Goal - The lines to extract run from the start of the records through the line with "gr(None, q, 1.3)", both ends included; drop the pictures.

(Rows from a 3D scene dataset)
::::

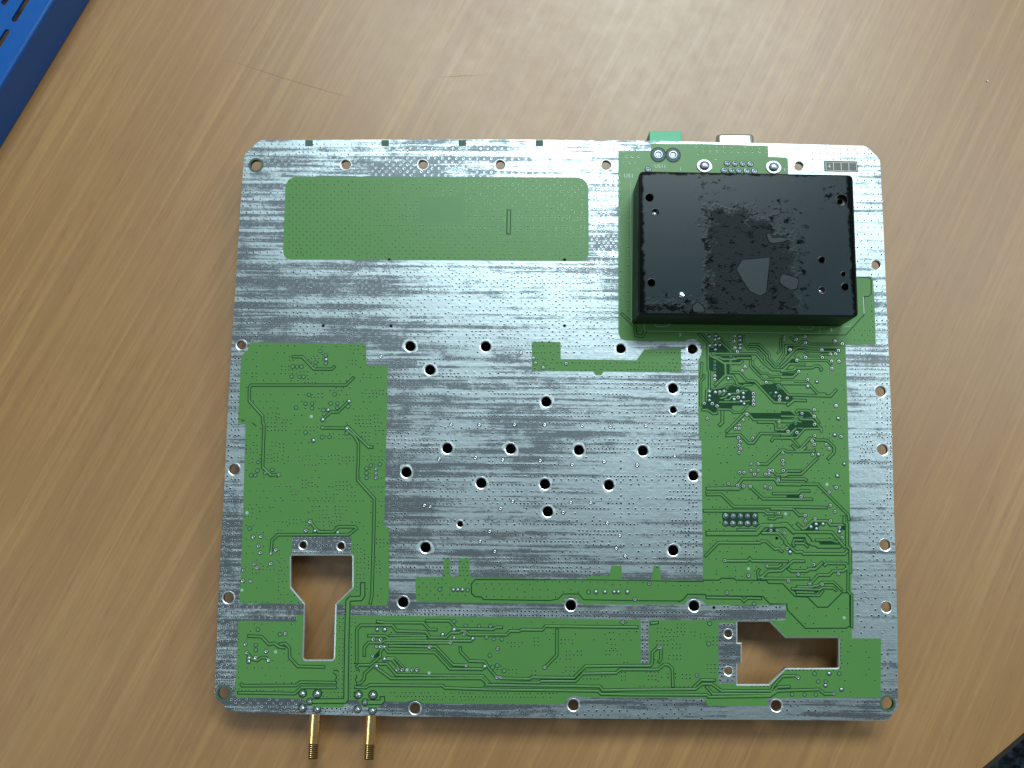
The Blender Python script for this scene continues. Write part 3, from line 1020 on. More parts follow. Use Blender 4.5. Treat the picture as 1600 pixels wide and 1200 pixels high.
# etched marks
for q in ([(521, 1046), (523, 1048), (527, 1047), (529, 1050)], [(520, 1051), (525, 1054), (526, 1060), (523, 1061)], [(524, 1062), (525, 1070)],
          [(556, 1048), (561, 1046), (562, 1050)], [(556, 1054), (558, 1058), (555, 1061), (557, 1067)], [(377.5, 655), (379, 658), (383, 656.5)], [(394, 660), (397, 663), (401, 666)]):
    gr(None, q, 1.3)

for ti, (pts, w, g) in enumerate(TR):
    lp = LL(pts)
    mb = MB()
    dz = ti * 0.00015 * MM
    if w == 0:
        strip(mb, lp, g * PX, Z1 + dz)
        mb.obj('clearance_line', M['moat'], mask_of(pts))
    else:
        e0_, e1_ = Vector(lp[0]) - Vector(lp[1]), Vector(lp[-1]) - Vector(lp[-2])
        ml = [tuple(Vector(lp[0]) + e0_.normalized() * g * PX)] + lp[1:-1] + [tuple(Vector(lp[-1]) + e1_.normalized() * g * PX)]
        strip(mb, ml, (w + 2 * g) * PX, Z1 + dz, 0)
        strip(mb, lp, w * PX, Z1 + 0.026 * MM + dz, 1, (w - 0.9) * PX, Z3 + dz)
        mb.obj('copper_trace', [M['moat'], M['trace']], mask_of(pts))

# ------- bare patches (no copper under the mask)
DARK = [A_([(415, 370), (590, 330), (715, 440), (515, 452), (440, 448)]),
        A_([(418, 500), (545, 560), (640, 615), (640, 770), (545, 850), (505, 770), (490, 725), (425, 690)]),
        A_([(545, 498), (1010, 495), (1015, 515), (830, 515), (785, 540), (620, 530), (590, 512)]),
        A_([(560, 545), (1000, 545), (985, 560), (890, 555), (850, 590), (640, 590)]),
        A_([(672, 625), (718, 625), (718, 765), (672, 765)]),
        A_([(1105, 905), (1370, 880), (1425, 965), (1600, 1085), (1540, 1135), (1340, 1140)]),
        A_([(415, 995), (760, 915), (960, 950), (1025, 1000), (1025, 1190), (340, 1190), (400, 1140)]),
        A_([(840, 870), (1040, 870), (1080, 895), (840, 900)]),
        B_([(90, 365), (195, 365), (70, 510), (85, 480)]),
        B_([(235, 392), (318, 392), (318, 425), (215, 425)]),
        B_([(560, 395), (760, 395), (795, 425), (560, 430)]),
        B_([(95, 590), (150, 538), (235, 545), (250, 582), (200, 602)]),
        B_([(0, 790), (25, 738), (180, 735), (225, 705), (150, 792)]),
        B_([(0, 990), (80, 1070), (80, 1130), (0, 1125)]),
        C_([(990, 135), (1540, 135), (1580, 165), (1580, 212), (1420, 217), (1055, 215)]),
        C_([(1365, 385), (1490, 380), (1590, 300), (1590, 390), (1550, 412), (1372, 410)]),
        C_([(550, 30), (760, 30), (740, 70), (560, 70)]),
        C_([(330, 15), (530, 15), (530, 115), (480, 135), (410, 80), (330, 75)]),
        D_([(0, 112), (130, 112), (200, 160), (0, 168)]),
        D_([(240, 118), (382, 118), (450, 195), (310, 205), (250, 165)]),
        D_([(300, 250), (430, 250), (475, 305), (535, 330), (520, 338), (235, 340), (120, 425), (0, 425), (40, 385), (110, 320), (120, 295)]),
        D_([(140, 468), (240, 352), (312, 360), (212, 465)]),
        D_([(85, 948), (235, 948), (245, 972), (105, 978)]),
        E_([(610, 370), (1100, 370), (1112, 520), (1100, 550), (640, 550), (610, 450)]),
        E_([(1500, 122), (1660, 122), (1730, 115), (1740, 150), (1500, 160)]),
        E_([(1250, 585), (1390, 585), (1390, 632), (1190, 632)]),
        F_([(820, 550), (900, 550), (905, 608), (830, 608)]),
        F_([(300, 600), (430, 510), (600, 505), (520, 560), (515, 612), (300, 615)]),
        F_([(170, 702), (338, 702), (352, 752), (330, 735), (180, 735)]),
        F_([(505, 758), (735, 755), (780, 792), (550, 795)]),
        F_([(70, 850), (150, 860), (160, 895), (110, 900)]),
        H_([(160, 375), (460, 380), (550, 380), (500, 412), (230, 430)]),
        L_([(300, 560), (355, 500), (358, 560), (300, 590)])]
for q in DARK:
    mb = MB()
    sheet(mb, [LL(q)], ZB + (0.074 + 0.0007 * DARK.index(q)) * MM, 0)
    mb.obj('bare_patch', M['moat'], mask_of(q))

# copper flood buried under the upper mask patch
mb = MB()
sheet(mb, [LL([(656, 309), (724, 309.5), (724, 349), (656, 348.5)])], ZB + 0.078 * MM, 0)
mb.obj('buried_copper', M['flood'], MASKS['G1'])

# ------- pads
PADMESH = {}


def pad_mesh(kind):
    mb_ = MB()
    k = PX
    if kind == 'b':      # tinned ring with a hole
        lathe(mb_, [(3.5 * k, 0), (2.7 * k, 0.006 * MM)], 14, mis=[0], cap=False)
        lathe(mb_, [(2.7 * k, 0.006 * MM), (2.2 * k, 0.10 * MM), (1.5 * k, 0.11 * MM), (0.9 * k, 0.03 * MM)], 14, mis=[1, 1, 1], cap=False)
        lathe(mb_, [(0.9 * k, 0.03 * MM), (0.5 * k, 0.03 * MM)], 14, mis=[2])
        ms = [M['moat'], M['rim'], M['void']]
    elif kind == 'g':    # solder dome
        lathe(mb_, [(3.5 * k, 0), (2.8 * k, 0.006 * MM)], 14, mis=[0], cap=False)
        lathe(mb_, [(2.8 * k, 0.006 * MM), (2.3 * k, 0.16 * MM), (1.4 * k, 0.26 * MM), (0.5 * k, 0.30 * MM)], 14, mis=[1, 1, 1])
        ms = [M['moat'], M['dull']]
    elif kind == 't':    # pad under mask
        lathe(mb_, [(3.4 * k, 0), (2.5 * k, 0.004 * MM)], 14, mis=[0], cap=False)
        lathe(mb_, [(2.5 * k, 0.004 * MM), (2.0 * k, 0.08 * MM), (1.1 * k, 0.06 * MM), (0.5 * k, 0.02 * MM)], 14, mis=[1, 1, 1])
        ms = [M['moat'], M['teal']]
    elif kind == 'w':
        lathe(mb_, [(2.4 * k, 0), (2.1 * k, 0.02 * MM)], 14, mis=[0])
        ms = [M['fid']]
    elif kind == 'r':    # test ring on the bare metal
        lathe(mb_, [(3.4 * k, 0), (2.3 * k, 0.004 * MM)], 14, mis=[0], cap=False)
        lathe(mb_, [(2.3 * k, 0.004 * MM), (1.9 * k, 0.03 * MM), (1.6 * k, 0.03 * MM), (1.0 * k, 0.0)], 14, mis=[1, 1, 1], cap=False)
        lathe(mb_, [(1.0 * k, 0.0), (0.4 * k, 0.0)], 14, mis=[0])
        ms = [M['void'], M['rim']]
    elif kind == 's':    # small via with annular ring
        lathe(mb_, [(2.2 * k, 0), (1.7 * k, 0.06 * MM), (0.9 * k, 0.05 * MM), (0.6 * k, 0.01 * MM)], 12, mis=[0, 0, 1])
        ms = [M['teal'], M['void']]
    elif kind == 'h':    # header pin joint
        lathe(mb_, [(5.4 * k, 0), (4.3 * k, 0.006 * MM)], 18, mis=[0], cap=False)
        lathe(mb_, [(4.3 * k, 0.006 * MM), (3.6 * k, 0.18 * MM), (2.4 * k, 0.34 * MM), (1.6 * k, 0.6 * MM), (0.6 * k, 0.7 * MM)], 18, mis=[1, 1, 1, 1])
        ms = [M['moat'], M['dull']]
    elif kind == 'S':    # big solder joint of a coaxial connector
        lathe(mb_, [(7.0 * k, 0), (5.9 * k, 0.006 * MM)], 22, mis=[0], cap=False)
        lathe(mb_, [(5.9 * k, 0.006 * MM), (5.6 * k, 0.5 * MM), (4.8 * k, 0.95 * MM), (3.4 * k, 1.3 * MM), (1.8 * k, 1.5 * MM), (0.7 * k, 1.55 * MM)], 22, mis=[1] * 5)
        ms = [M['moat'], M['solder']]
    elif kind == 'D':    # pin joint of the D connector
        lathe(mb_, [(5.6 * k, 0), (4.7 * k, 0.006 * MM)], 18, mis=[0], cap=False)
        lathe(mb_, [(4.7 * k, 0.006 * MM), (4.2 * k, 0.22 * MM), (3.0 * k, 0.30 * MM), (1.6 * k, 0.12 * MM), (0.6 * k, 0.05 * MM)], 18, mis=[1] * 4)
        ms = [M['moat'], M['dull']]
    elif kind == 'T':    # terminal block joint: wide pale collar with a deep cup
        lathe(mb_, [(12.4 * k, 0), (11.2 * k, 0.006 * MM)], 30, mis=[0], cap=False)
        lathe(mb_, [(11.2 * k, 0.006 * MM), (10.6 * k, 0.10 * MM), (7.2 * k, 0.12 * MM)], 30, mis=[1, 1], cap=False)
        lathe(mb_, [(7.2 * k, 0.12 * MM), (6.4 * k, 0.4 * MM), (5.2 * k, 0.42 * MM), (3.4 * k, 0.0), (1.8 * k, 0.02 * MM), (0.7 * k, 0.1 * MM)], 30, mis=[2] * 5)
        ms = [M['moat'], M['collar'], M['dull']]
    else:                # mounting lug of the D connector
        lathe(mb_, [(12.2 * k, 0), (11.6 * k, 0.16 * MM), (10.4 * k, 0.24 * MM), (8.6 * k, 0.24 * MM), (7.8 * k, 0.14 * MM)], 30, mis=[0] * 4, cap=False)
        lathe(mb_, [(7.8 * k, 0.14 * MM), (7.0 * k, 0.45 * MM), (5.4 * k, 0.8 * MM), (3.2 * k, 1.0 * MM), (1.0 * k, 1.08 * MM)], 30, mis=[1] * 4)
        ms = [M['rim'], M['dull']]
    me = bpy.data.meshes.new('pad')
    me.from_pydata(mb_.v, [], mb_.f)
    for m in ms:
        me.materials.append(m)
    me.polygons.foreach_set('material_index', mb_.m)
    me.polygons.foreach_set('use_smooth', [True] * len(mb_.f))
    me.update()
    return me


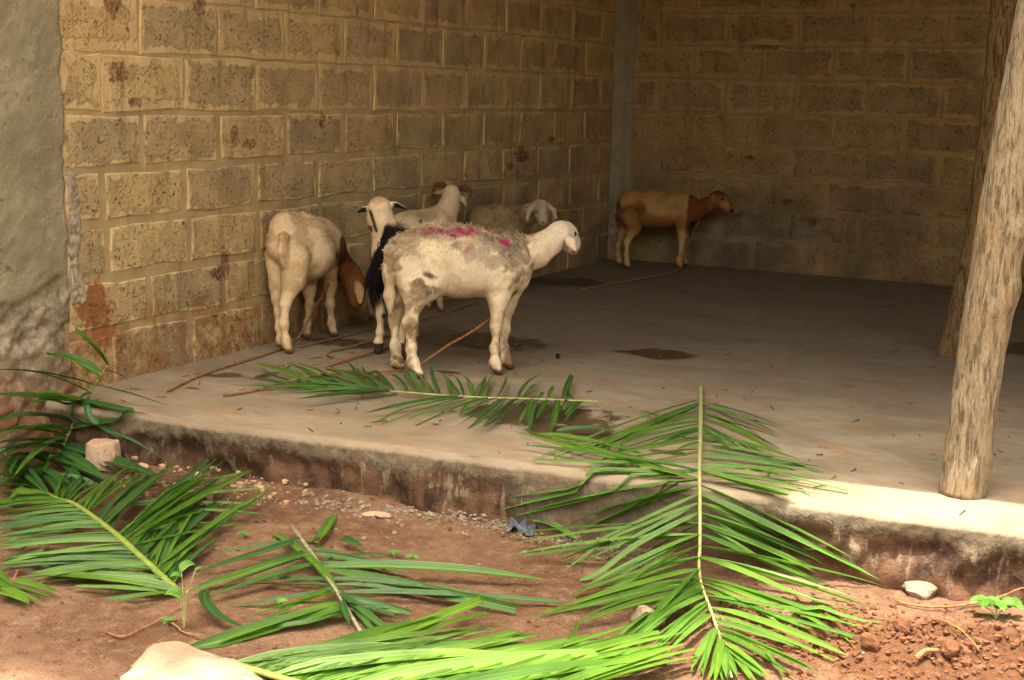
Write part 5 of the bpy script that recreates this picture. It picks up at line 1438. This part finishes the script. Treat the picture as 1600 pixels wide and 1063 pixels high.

::::

Reply to the exercise -
The Blender Python script for this scene continues. Write part 3, from line 1020 on. More parts follow. Use Blender 4.5. Treat the picture as 1600 pixels wide and 1200 pixels high.
# etched marks
for q in ([(521, 1046), (523, 1048), (527, 1047), (529, 1050)], [(520, 1051), (525, 1054), (526, 1060), (523, 1061)], [(524, 1062), (525, 1070)],
          [(556, 1048), (561, 1046), (562, 1050)], [(556, 1054), (558, 1058), (555, 1061), (557, 1067)], [(377.5, 655), (379, 658), (383, 656.5)], [(394, 660), (397, 663), (401, 666)]):
    gr(None, q, 1.3)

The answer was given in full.